The faithful plunge into the water here for cleansing, although in fact it is horribly polluted. While the Sarswati, the mythical river, may still be clean, the Ganges and the Yamuna are befouled with hundreds of thousands of litres of untreated sewage and industrial effluent each day. The environmental assessment at Allahabad, before the expected 30 million people stepped into the water, put the level of fecal matter and other pollutants at three times the absolute maximum recommended by the World Health Organization for bathing.

The faithful would not hear of it. "The only thing that pollutes this water is our sins!" sputtered Swami Sankara Sundara Nanda Saraswathy, a sadhu who came from Kerala in the far south. He stood naked but for a small sarong in the chill of the morning. "I was cold when I went in, but now a great heat is filling me!"

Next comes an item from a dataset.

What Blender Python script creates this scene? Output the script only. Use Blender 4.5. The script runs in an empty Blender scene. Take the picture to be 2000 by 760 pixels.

The massive cost of mounting the Kumbh Mela is covered by the Uttar Pradesh and national governments; the only sources of revenue are the rent paid by shops and restaurants allowed to set up inside the tent city. But the fair generates more than $2-billion in economic activity, the government says. Boatmen bring their craft to take dippers out to the middle of the rivers, the most sacred spot. Masseuses set up to rub heads throbbing from the constant blare of the loudspeakers. Astrologers tell fortunes. Flip-flop peddlers are ready to help anyone who lost one in the crowd. Beggars, many of them widows wrapped in grey, come in huge numbers too, seeking to benefit from the munificence of the newly cleansed. The orderliness of the crowd stuns most of the pilgrims, and until Sunday's tragedy the Kumbh Mela had been unscathed since 1954, when 500 people died in a stampede.

At the riverbank Puja Yadav, a 20-year-old Bachelor of Science student from Jhansi 450 km across Uttar Pradesh, combed out her dripping hair and watched the throng, awestruck. "I feel wonderful," she said. "It's a question of faith and commitment. You have to believe to feel purified and satisfied. And if you don't have faith – you can't understand."